Commission Extends Gibraltar Corporate Tax Investigation to include Tax Rulings
The European Commission has extended the scope of an ongoing investigation opened in October 2013 to verify whether the new Gibraltar corporate tax regime selectively favours certain categories of companies, in breach of EU state aid rules. The Commission will now also examine the Gibraltar tax rulings practice. The new Gibraltar income tax act introduced, among other changes, a tax rulings practice which allows companies to ask for advance confirmation of whether certain income, generated by companies incorporated in Gibraltar or that carried out an activity which generates income, are subject to taxation in Gibraltar.

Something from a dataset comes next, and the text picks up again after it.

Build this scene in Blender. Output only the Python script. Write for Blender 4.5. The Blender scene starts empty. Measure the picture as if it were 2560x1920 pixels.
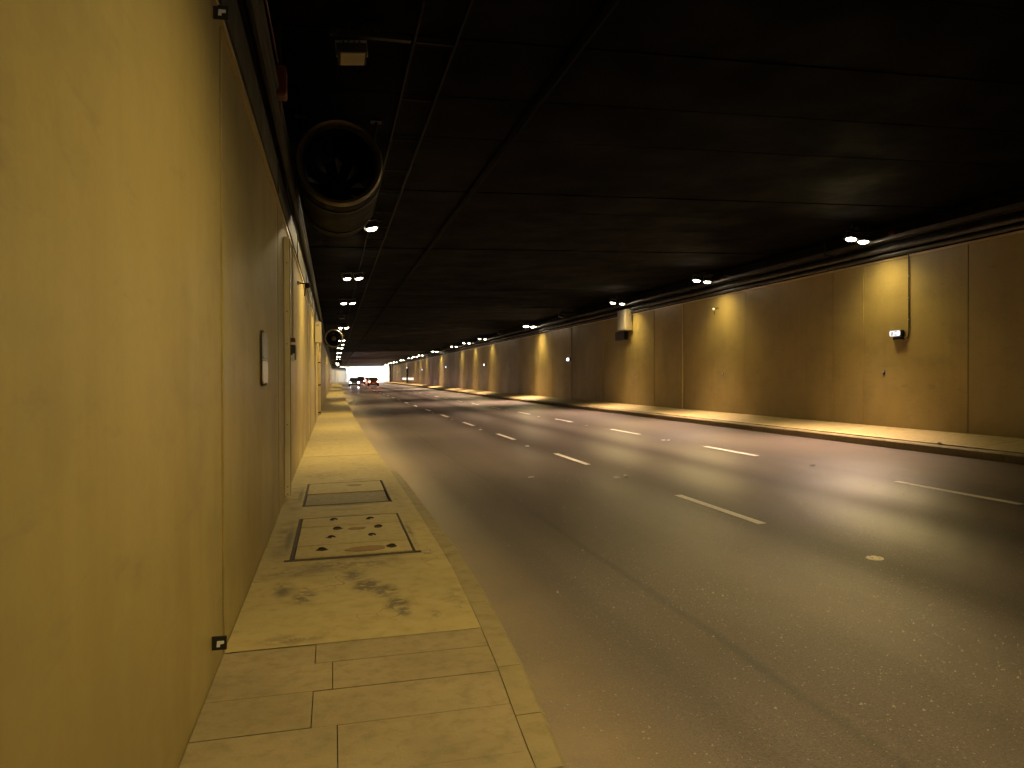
import bpy, bmesh, math, random
from mathutils import Vector, Matrix, Euler
random.seed(7)
R = math.radians
SC = bpy.context.scene
COL = SC.collection

# ------------------------------------------------------------------ camera
H = 1.725
F = 1900.0
cam_d = bpy.data.cameras.new('camera')
cam_d.sensor_width = 36.0
cam_d.lens = F / 2560 * 36.0
cam_d.clip_end = 5000
cam_d.clip_start = 0.05
cam = bpy.data.objects.new('camera', cam_d)
COL.objects.link(cam)
_yaw = math.atan((833.28 - 1280) / F)
_pit = math.atan((944.0 - 960) / F)
_rol = 0.0027
fwd = Vector((-math.sin(_yaw) * math.cos(_pit), math.cos(_yaw) * math.cos(_pit), math.sin(_pit)))
rgt = Vector((math.cos(_yaw), math.sin(_yaw), 0))
up = rgt.cross(fwd)
r2 = rgt * math.cos(_rol) - up * math.sin(_rol)
u2 = rgt * math.sin(_rol) + up * math.cos(_rol)
m = Matrix((r2, u2, -fwd)).transposed().to_4x4()
m.translation = Vector((0, 0, H))
cam.matrix_world = m
SC.camera = cam

# ------------------------------------------------------------------ world, sun, exposure
SUN_EL, SUN_AZ = 52.0, 35.0
w = bpy.data.worlds.new('World')
SC.world = w
w.use_nodes = True
nt = w.node_tree
nt.nodes.clear()
sky = nt.nodes.new('ShaderNodeTexSky')
sky.sky_type = 'NISHITA'
sky.sun_disc = False
sky.sun_elevation = R(SUN_EL)
sky.sun_rotation = R(SUN_AZ)
bg = nt.nodes.new('ShaderNodeBackground')
bg.inputs['Strength'].default_value = 0.15
wo = nt.nodes.new('ShaderNodeOutputWorld')
nt.links.new(sky.outputs[0], bg.inputs[0])
nt.links.new(bg.outputs[0], wo.inputs[0])
sd = bpy.data.lights.new('sun', 'SUN')
sd.energy = 5.0
sd.angle = R(0.5)
sd.color = (1, .96, .9)
so = bpy.data.objects.new('sun', sd)
COL.objects.link(so)
sv = Vector((math.sin(R(SUN_AZ)) * math.cos(R(SUN_EL)), math.cos(R(SUN_AZ)) * math.cos(R(SUN_EL)), math.sin(R(SUN_EL))))
so.rotation_euler = sv.to_track_quat('Z', 'Y').to_euler()
SC.view_settings.view_transform = 'Standard'
SC.view_settings.look = 'None'
SC.view_settings.exposure = 2.0
SC.view_settings.gamma = 1.0
SC.view_settings.use_curve_mapping = False
SC.render.engine = 'CYCLES'
SC.cycles.use_denoising = True
SC.cycles.max_bounces = 6
SC.cycles.diffuse_bounces = 4
SC.cycles.glossy_bounces = 3
SC.cycles.sample_clamp_indirect = 4.0
SC.cycles.caustics_reflective = False
SC.cycles.caustics_refractive = False

# ------------------------------------------------------------------ the line of the tunnel
PORTAL, BACK = 230.0, -46.0
XL, XR = -0.59, 12.86
def cx(y):
    return 0.0018 * max(y - 33, 0) + max(y - 170, 0) ** 2 / 900
def cdir(y):
    return math.atan((cx(y + .5) - cx(y - .5)))
def rise(y):
    t = min(max((y - 45) / 85, 0), 1)
    return 0.3 * t * t * (3 - 2 * t)
def zroad(x, y):
    return 0.02 * (x - 0.9) + rise(y)
def zfoot(x, y):
    return 0.23 + 0.02 * (x + 0.3) + rise(y)
def zceil(x):
    return 5.05 + 0.02 * x
def lerp_table(t, y):
    if y <= t[0][0]: return t[0][1]
    for (a, b), (c, d) in zip(t, t[1:]):
        if y <= c: return b + (d - b) * (y - a) / (c - a)
    return t[-1][1]
KIN = [(-46, .70), (2, .70), (3.0, .75), (3.8, .81), (4.57, .85), (6.05, .90), (9, .90), (12.4, .875), (14.5, .85), (19.4, .81), (26.7, .78), (33, .78), (51, .82), (90, .9), (260, .95)]
KOUT = [(-46, .80), (2, .80), (2.98, .885), (3.4, .925), (3.8, .955), (4.36, .985), (5.24, 1.025), (6.5, 1.045), (11, 1.015), (12.2, .99)]
def kin(y): return lerp_table(KIN, y)
def kout(y): return lerp_table(KOUT, y)
def stations(a, b, step=4.0):
    ys = [a]
    y = a
    while y < b - 1e-6:
        y = min(y + (step if y < 150 else min(step, 4.0)), b)
        ys.append(y)
    return ys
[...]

The Commission has assessed 165 tax rulings granted by the Gibraltar tax authorities to different companies in 2011, 2012 and up to August 2013. Based on the information submitted by the UK authorities, it appears that the Gibraltar tax authorities grant formal tax rulings without performing an adequate evaluation of whether the companies’ income has been accrued in or derived from outside Gibraltar and therefore is exempted from taxation in Gibraltar.
The Commission has concerns that potentially all assessed rulings may contain state aid, because none of them are based on sufficient information so to ensure that the level of taxation of the activities concerned is in line with the tax paid by other companies, which generate income that is to be considered accrued in or derived from Gibraltar.